Everybody Air Raids™.

This is the version of the Mesh that we’ve seen in a couple different instances, most notably Minnesota in the Holiday Bowl way back when. It has a third receiver sit in the soft spot of the mesh point. In this case, it gives the receiver crossing from high to low a double rub. The benefit of running Mesh out of the tight formation is that it gives the secondary a whole bunch of traffic that they have to sift through to locate the receivers, particularly if they’re playing any sort of man concept. The defensive back charged with chasing the receiver that catches the pass—Tony Brown, who might be Colorado’s best receiver since Laviska Shenault has been unable to remain healthy—has to fight through another receiver going vertical across his face, then the double rub, then has to chase Brown to the sideline. Invariably, he’s going to bump into somebody.

Let’s jump to the play-action stuff. Colorado will try to hide its H-backs/tight ends some with this formation and slip them out into the flat or the seam to try to catch the defense over-committing to the run and losing integrity. In the play below, they’ll give Nebraska a heavy run read, showing inside zone to the offense’s right. They’ll then slip Brady Russell into the flat on the backside. Nebraska isn’t fooled in the slightest.

It’s very good patience on that particular Husker defender’s part, and playing a man under concept helps keep him home. It would have been easy for him to have read zone and flowed to the bottom of the screen, and it wouldn’t have taken much more room for Russell to win the race to the sideline for a chunk play.

Here’s another play-action look, this one coming off the outside zone play. In this play, Colorado will flood the top of the screen, running a corner route and a drag route from the two receivers, and then sliding the H-back across formation—mimicking the slice block that he often does—and slipping him into the flat. Montez will show the outside zone then boot back to the short side of the field and look for one of the three options.

This time the Nebraska linebackers do take a read step in the direction of the flow, but they’re able to recover pretty quickly.
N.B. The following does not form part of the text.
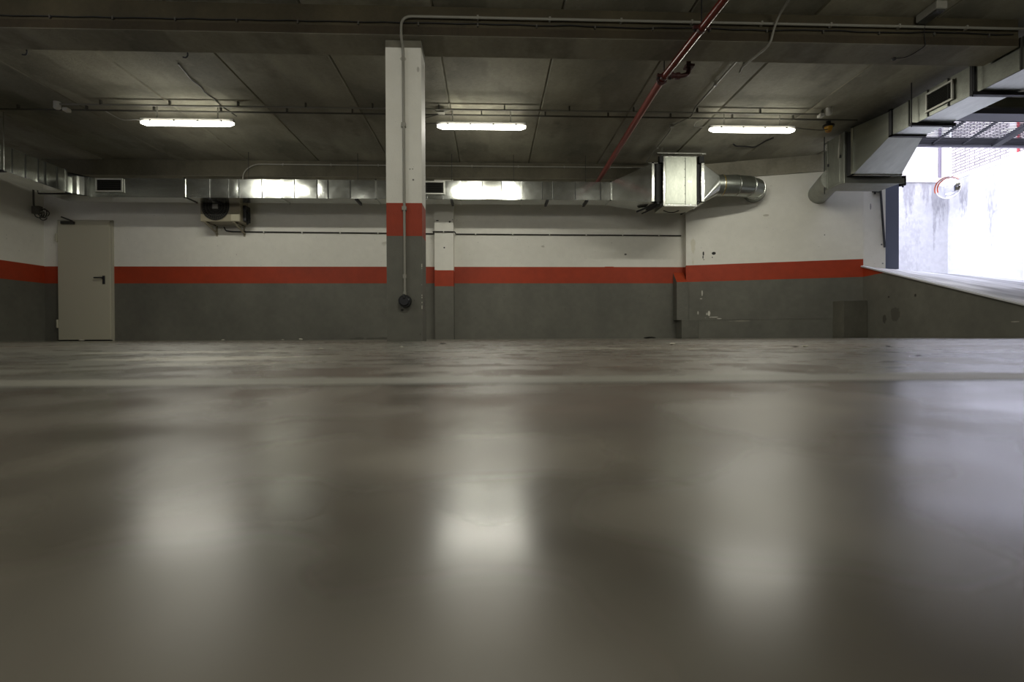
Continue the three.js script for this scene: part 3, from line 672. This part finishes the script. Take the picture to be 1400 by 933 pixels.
// ------------------------------------------------------------------ fan boxes
{
  const t = thing('ventilation_fan_box', 'square galvanised fan box at the end of the back wall duct', 'fan box', [3.05, 2.11, 8.55]);
  const x0 = 2.775, x1 = 3.30, y0 = 2.115, y1 = 2.90, Zf = 8.30, Zb = 8.80;
  const cs = M({ map: spangle, color: hex(226, 228, 220), roughness: 0.52, metalness: 0.8 });
  part(t, 'casing', box(x0, x1, y0, y1, Zf, Zb, 0.006), cs);
  part(t, 'front_panel', box(x0 + 0.022, x0 + 0.335, y0 + 0.03, y1 - 0.03, Zf - 0.006, Zf + 0.01, 0.003), cs);
  part(t, 'side_panel', box(x0 + 0.343, x1 - 0.004, y0 + 0.016, y1 - 0.016, Zf - 0.004, Zf + 0.01, 0.003), cs);
  part(t, 'panel_gap', box(x0 + 0.332, x0 + 0.347, y0 + 0.02, y1 - 0.02, Zf - 0.0035, Zf + 0.004), darkSteel);
  for (let k = 0; k < 6; k++) part(t, 'screw', cyl(P(x0 + 0.326, y0 + 0.06 + k * 0.13, Zf - 0.009), P(x0 + 0.326, y0 + 0.06 + k * 0.13, Zf), 0.006, 8), darkSteel);
  part(t, 'rating_plate', box(3.16, 3.21, 2.485, 2.515, Zf - 0.008, Zf, 0.001), galvEdge);
  part(t, 'corner_rail', [box(x0 - 0.018, x0 + 0.012, y0, y1, Zf - 0.008, Zf + 0.02, 0.003), box(x0, x1, y0 - 0.012, y0 + 0.016, Zf - 0.008, Zf + 0.02, 0.003), box(x0, x1, y1 - 0.014, y1 + 0.006, Zf - 0.008, Zf + 0.02, 0.003)], galvEdge);
  part(t, 'flexible_collar', [box(2.625, 2.76, 2.20, 2.79, 8.36, 8.92), box(2.66, 2.70, 2.19, 2.80, 8.345, 8.93)], rubber, 'black rubber collar');
  part(t, 'flexible_collar', box(3.30, 3.365, 2.20, 2.79, 8.34, 8.78), rubber);
  // hanging frame above
  for (const Z of [8.28, 8.76]) part(t, 'hanging_rail', box(2.655, 3.445, 2.935, 2.955, Z, Z + 0.04, 0.002), galvEdge);
  for (const x of [2.74, 3.38]) {
    part(t, 'mount', [box(x - 0.04, x + 0.04, 2.80, 2.915, 8.30, 8.38, 0.004)], rubber);
    part(t, 'hanger_rod', cyl(P(x, 2.90, 8.30), P(x, TOP + 0.01, 8.30), 0.006, 6), galvEdge);
  }
  part(t, 'support_strut', [bar(P(2.70, 2.175, 8.36), P(2.50, 2.155, 8.86), 0.05, 0.03), bar(P(2.74, 2.135, 8.33), P(2.58, 2.12, 8.86), 0.03, 0.02)], darkSteel);
  part(t, 'support_strut', bar(P(3.34, 2.165, 8.34), P(3.25, 2.11, 8.86), 0.03, 0.02), darkSteel);
  part(t, 'drain_cable', sweep([P(2.86, 2.11, 8.6), P(2.95, 2.085, 8.62), P(3.04, 2.083, 8.62), P(3.12, 2.11, 8.6)], 0.008, 0.05), cableBlack);
  // outlet: square to round, then a segmented bend into the oblique wall
  const q0 = 3.375, q1 = 3.70, cy = 2.50, cz = 8.50, rad = 0.168;
  part(t, 'outlet_flange', flange(0.62, 0.44, 0, 0.01, 0.045).applyMatrix4(place(0, 3.395, 2.18, 8.30)), galvEdge);
  const sq = [[2.18, 8.30], [2.80, 8.30], [2.80, 8.74], [2.18, 8.74]], faces = [];
  const ring = (k) => { const a = k / 24 * Math.PI * 2; return P(q1, cy + rad * Math.sin(a), cz - rad * Math.cos(a)); };
  for (let c = 0; c < 4; c++) {
    const A = P(q0, ...sq[c]), B = P(q0, ...sq[(c + 1) % 4]);
    // corner c takes six circle steps, the flat side one big triangle
    const mid = c === 0 ? -3 : c * 6 - 3;
    for (let k = 0; k < 6; k++) faces.push([A, ring(mid + k - 0), ring(mid + k + 1)].map((p) => p.clone()));
    faces.push([A, B, ring(mid + 6)]);
  }
  part(t, 'square_to_round', polys(faces), M({ map: spangle, roughness: 0.34, metalness: 0.92, side: THREE.DoubleSide }));
  const path = [[3.69, 8.50], [4.02, 8.50], [4.24, 8.54], [4.42, 8.66], [4.53, 8.85], [4.56, 9.10]];
  for (let i = 0; i < path.length - 1; i++) {
    const a = P(path[i][0], cy, path[i][1]), b = P(path[i + 1][0], cy, path[i + 1][1]);
    const d = new THREE.Vector3().subVectors(b, a).normalize();
    part(t, 'round_duct_segment', cyl(a.clone().addScaledVector(d, i ? -0.03 : 0), b.clone().addScaledVector(d, 0.03), rad, 28), roundSteel);
    part(t, 'seam', new THREE.TorusGeometry(rad + 0.002, 0.006, 6, 32).applyQuaternion(new THREE.Quaternion().setFromUnitVectors(new THREE.Vector3(0, 0, 1), d)).translate(a.x + d.x * (i ? 0 : 0.09), a.y, a.z + d.z * 0), galvEdge);
  }
  part(t, 'clamp_band', cyl(P(3.775, cy, 8.5), P(3.80, cy, 8.5), rad + 0.005, 28), M({ color: hex(150, 132, 70), roughness: 0.4, metalness: 0.7 }), 'brass coloured clamp band');
}
{
  const t = thing('ventilation_fan_box', 'tall dull galvanised fan box in the corner above the ramp side wall', 'fan box', [5.5, 2.24, 7.6]);
  const x0 = 5.1, x1 = 5.95, y0 = 2.24, y1 = 2.965, Z0 = 7.40, Z1 = 7.86;
  part(t, 'casing', box(x0, x1, y0, y1, Z0, Z1, 0.006), galvGrey);
  part(t, 'service_panel', box(x0 - 0.006, x0 + 0.006, y0 + 0.03, y1 - 0.03, 7.50, 7.76, 0.003), galvGrey);
  part(t, 'corner_rail', [box(x0 - 0.01, x0 + 0.02, y0, y1, Z1 - 0.02, Z1 + 0.006, 0.003), box(x0 - 0.01, x0 + 0.02, y0, y1, Z0 - 0.006, Z0 + 0.02, 0.003), box(x0 - 0.012, x0 + 0.01, y0, y1, 7.765, 7.78, 0.002)], galvGrey);
  part(t, 'flexible_collar', box(5.13, 5.76, 2.32, 2.94, 7.24, 7.41), rubber);
  part(t, 'bottom_tray', box(5.08, 5.97, 2.222, 2.30, 7.375, 7.40, 0.004), galvGrey);
  part(t, 'handle', box(x0 - 0.025, x0, 2.575, 2.615, 7.74, 7.76, 0.004), blackPlastic);
  part(t, 'handle', box(x0 - 0.025, x0, 2.62, 2.66, 7.47, 7.50, 0.004), blackPlastic);
  const label = texture(64, 64, (u, v) => { const l = vnoise(u * 9, v * 12, 9, 12, 900) > 0.5 && u > 0.15 && u < 0.85; return l ? [60, 60, 60] : [190, 190, 184]; });
  part(t, 'sticker', box(x0 - 0.009, x0 - 0.005, 2.83, 2.93, 7.79, 7.84), M({ map: label, roughness: 0.6 }));
  part(t, 'supply_cable', sweep([P(5.07, 2.94, 7.46), P(5.05, 2.86, 7.43), P(5.05, 2.72, 7.45), P(5.08, 2.62, 7.50)], 0.012, 0.06), conduitGrey, 'looped grey cable');
  part(t, 'support_bracket', [box(5.95, 6.0, 2.20, 2.34, 7.38, 7.46, 0.004), cyl(P(5.98, 2.18, 7.42), P(5.98, 2.26, 7.42), 0.012, 8)], darkSteel);
  part(t, 'hanger_rod', [cyl(P(x0 - 0.012, 2.19, Z1 - 0.02), P(x0 - 0.012, TOP + 0.01, Z1 - 0.02), 0.006, 6)], darkSteel);
  // round inlet bending back into the oblique wall
  const pth = [[5.19, 7.80], [5.30, 8.10], [5.55, 8.75]];
  for (let i = 0; i < pth.length - 1; i++) {
    const a = P(pth[i][0], 2.41, pth[i][1]), b = P(pth[i + 1][0], 2.41, pth[i + 1][1]), d = new THREE.Vector3().subVectors(b, a).normalize();
    part(t, 'round_duct_segment', cyl(a.clone().addScaledVector(d, -0.03), b.clone().addScaledVector(d, 0.03), 0.165, 24), galvGrey);
  }
}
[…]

The corner at the top of the screen does a really nice job baiting this throw from Montez. He slow plays the drop to the corner route knowing he has help over the top because of the roll out by Montez, then makes a nice grab for the interception.

Last but not least, let’s look at the speed sweep out of the tight formation. Colorado will bring a receiver—usually Shenault, if he’s on the field—in a short motion and give him the ball hoping to beat the defense to the edge. They’ll also do this out of shotgun and run the Bob Stitt fly sweep with the volleyball tap to the receiver. Colorado will also show zone action away from the sweep to try and freeze the defenders for a beat. That slight bit of hesitation is really all you need with a receiver running full tilt in the opposite direction.

By bringing everyone in tighter to the formation, it shortens the distance to the edge, forcing the defense to have to react even more quickly to effectively stop this play. Everything is a little bit hidden too; Montez has his back to the defense, so they can’t really immediately see who ends up with the ball, and the zone action really influences the linebackers. And of course, there’s always the possibility of faking the sweep and giving to the running back on the inside zone play to the offense’s left.

For the Washington State Cougars to come out with a Homecoming victory on Saturday, the defense is going to have make a couple of plays. (Yes, I typed that with a straight face. Why are you asking?) Against the tight formation that Colorado uses, that will mean maintaining discipline and not overpursuing, and not getting sucked down further into the box by play action and getting beaten over the top. Colorado has survived on chunk plays from Montez, so staying over the top of the offense will be of paramount importance.